As illustrated, our platform automatically starts OpenStack-like control interfaces for each of the emulated PoPs which allow MANO systems to start, stop and manage VNFs. This approach has a good level of abstraction and we have been able to implement the needed set of API endpoints required by the SONATA and OSM orchestrators in less than 3.8k lines of Python code. Specifically, our system provides the core functionalities of OpenStack's Nova, Heat, Keystone, Glance, and Neutron APIs. Even though not all of these APIs are directly required to manage VNFs, all of them are needed to let the MANO systems believe that each emulated PoP in our platform is a real OpenStack deployment. From the perspective of the MANO systems, this setup looks like a real-world multi-VIM deployment, i.e., the MANO system's southbound interfaces can connect to the OpenStack-like VIM interfaces of each emulated PoP. A YouTube video showcases the described setup with OpenSource MANO integration.

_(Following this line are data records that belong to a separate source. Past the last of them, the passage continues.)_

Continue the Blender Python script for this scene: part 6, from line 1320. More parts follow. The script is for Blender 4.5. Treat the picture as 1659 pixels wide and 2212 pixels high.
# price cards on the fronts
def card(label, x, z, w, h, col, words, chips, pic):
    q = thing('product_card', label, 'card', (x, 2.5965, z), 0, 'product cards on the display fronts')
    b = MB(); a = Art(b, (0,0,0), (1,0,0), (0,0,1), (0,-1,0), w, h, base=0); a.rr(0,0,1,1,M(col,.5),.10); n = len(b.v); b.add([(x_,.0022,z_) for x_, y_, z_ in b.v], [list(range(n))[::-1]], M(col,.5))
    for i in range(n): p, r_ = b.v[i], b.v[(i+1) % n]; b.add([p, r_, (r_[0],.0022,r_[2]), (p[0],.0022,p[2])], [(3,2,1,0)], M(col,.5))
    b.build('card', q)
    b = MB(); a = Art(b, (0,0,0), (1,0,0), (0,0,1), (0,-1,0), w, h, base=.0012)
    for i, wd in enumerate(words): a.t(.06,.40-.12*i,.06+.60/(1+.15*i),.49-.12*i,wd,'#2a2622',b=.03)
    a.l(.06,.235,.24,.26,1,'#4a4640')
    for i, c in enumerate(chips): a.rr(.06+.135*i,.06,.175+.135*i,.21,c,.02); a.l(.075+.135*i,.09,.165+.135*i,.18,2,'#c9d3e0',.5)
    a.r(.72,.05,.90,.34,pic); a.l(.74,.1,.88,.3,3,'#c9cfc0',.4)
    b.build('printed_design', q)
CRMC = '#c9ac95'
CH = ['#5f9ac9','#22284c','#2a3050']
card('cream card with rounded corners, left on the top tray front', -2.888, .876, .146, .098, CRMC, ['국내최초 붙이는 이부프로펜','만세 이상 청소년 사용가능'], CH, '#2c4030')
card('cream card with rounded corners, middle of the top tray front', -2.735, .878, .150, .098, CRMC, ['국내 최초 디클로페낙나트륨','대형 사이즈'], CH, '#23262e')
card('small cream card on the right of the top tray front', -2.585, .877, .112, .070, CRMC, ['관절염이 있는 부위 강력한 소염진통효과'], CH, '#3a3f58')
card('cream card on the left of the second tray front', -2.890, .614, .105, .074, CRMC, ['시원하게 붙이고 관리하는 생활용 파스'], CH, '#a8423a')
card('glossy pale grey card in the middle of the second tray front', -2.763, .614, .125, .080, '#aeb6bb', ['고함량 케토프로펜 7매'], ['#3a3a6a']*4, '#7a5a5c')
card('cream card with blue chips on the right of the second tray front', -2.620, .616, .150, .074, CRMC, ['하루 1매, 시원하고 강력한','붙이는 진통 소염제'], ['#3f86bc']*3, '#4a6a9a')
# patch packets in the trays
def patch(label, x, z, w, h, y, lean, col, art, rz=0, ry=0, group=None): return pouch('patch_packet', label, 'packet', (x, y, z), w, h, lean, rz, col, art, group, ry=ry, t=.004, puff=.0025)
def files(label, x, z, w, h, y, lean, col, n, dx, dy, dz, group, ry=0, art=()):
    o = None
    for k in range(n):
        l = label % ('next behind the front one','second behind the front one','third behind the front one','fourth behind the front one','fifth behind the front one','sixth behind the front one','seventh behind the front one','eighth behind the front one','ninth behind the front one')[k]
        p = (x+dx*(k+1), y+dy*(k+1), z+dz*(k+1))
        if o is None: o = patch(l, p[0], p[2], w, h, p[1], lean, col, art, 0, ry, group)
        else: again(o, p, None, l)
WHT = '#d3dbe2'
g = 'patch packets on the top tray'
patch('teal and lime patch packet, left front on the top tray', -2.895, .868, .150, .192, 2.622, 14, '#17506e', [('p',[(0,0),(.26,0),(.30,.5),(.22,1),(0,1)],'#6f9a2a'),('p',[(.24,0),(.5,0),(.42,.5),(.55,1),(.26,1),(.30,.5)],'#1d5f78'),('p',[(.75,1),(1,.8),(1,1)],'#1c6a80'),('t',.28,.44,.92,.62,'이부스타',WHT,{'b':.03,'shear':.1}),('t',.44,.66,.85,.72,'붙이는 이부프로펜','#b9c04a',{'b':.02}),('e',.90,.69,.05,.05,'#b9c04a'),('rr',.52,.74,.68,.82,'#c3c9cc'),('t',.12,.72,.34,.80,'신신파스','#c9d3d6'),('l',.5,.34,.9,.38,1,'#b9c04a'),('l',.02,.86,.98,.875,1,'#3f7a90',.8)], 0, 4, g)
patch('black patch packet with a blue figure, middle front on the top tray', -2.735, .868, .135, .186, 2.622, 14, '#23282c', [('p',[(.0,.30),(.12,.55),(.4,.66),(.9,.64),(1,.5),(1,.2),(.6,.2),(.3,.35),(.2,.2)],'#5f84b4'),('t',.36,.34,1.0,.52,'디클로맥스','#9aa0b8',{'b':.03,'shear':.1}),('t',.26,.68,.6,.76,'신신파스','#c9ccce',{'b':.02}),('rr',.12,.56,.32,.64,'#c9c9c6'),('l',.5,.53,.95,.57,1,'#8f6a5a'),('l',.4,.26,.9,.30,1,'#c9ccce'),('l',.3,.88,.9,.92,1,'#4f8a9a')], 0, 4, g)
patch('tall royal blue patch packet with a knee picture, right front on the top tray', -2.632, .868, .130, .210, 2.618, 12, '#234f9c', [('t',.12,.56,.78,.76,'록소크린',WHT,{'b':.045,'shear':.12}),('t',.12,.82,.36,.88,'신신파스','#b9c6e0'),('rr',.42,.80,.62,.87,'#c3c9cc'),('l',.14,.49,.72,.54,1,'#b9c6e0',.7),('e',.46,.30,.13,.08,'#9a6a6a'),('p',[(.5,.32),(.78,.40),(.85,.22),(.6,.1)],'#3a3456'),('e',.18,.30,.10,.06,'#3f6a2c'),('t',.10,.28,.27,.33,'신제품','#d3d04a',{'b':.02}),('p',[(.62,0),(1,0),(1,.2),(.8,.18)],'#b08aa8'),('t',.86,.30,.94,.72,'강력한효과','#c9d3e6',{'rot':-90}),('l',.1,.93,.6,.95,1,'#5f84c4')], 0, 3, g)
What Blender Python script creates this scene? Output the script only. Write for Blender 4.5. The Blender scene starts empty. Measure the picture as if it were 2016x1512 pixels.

vim-emu as such is a system-level tool that offers multiple command line interfaces to the user. This offers a high-level of control and the possibility to script and automate experiment setups. However, to get a quick overview about the emulated system and especially to demonstrate the emulator we decided to add a graphical web-based dashboard to the emulator. This dashboard is served by an internal web server which is also responsible to host the REST APIs of the emulator. The dashboard as such is implemented in JavaScript and polls the REST interfaces to visualize the system's state as shown in the following figure. The dashboard shows a list of emulated PoPs, their labels, internal names and responsible software switches. In addition it shows all running containers that are deployed on the emulated infrastructure. This makes it easy to explain an audience what is happening inside the emulation platform and for a service developer to get a quick overview of the deployed service in the SDK emulator environment. The information given in the dashboard, can be used, similar to what a Network Service Record (NSR) file would contain if the service was deployed in the Service Platform.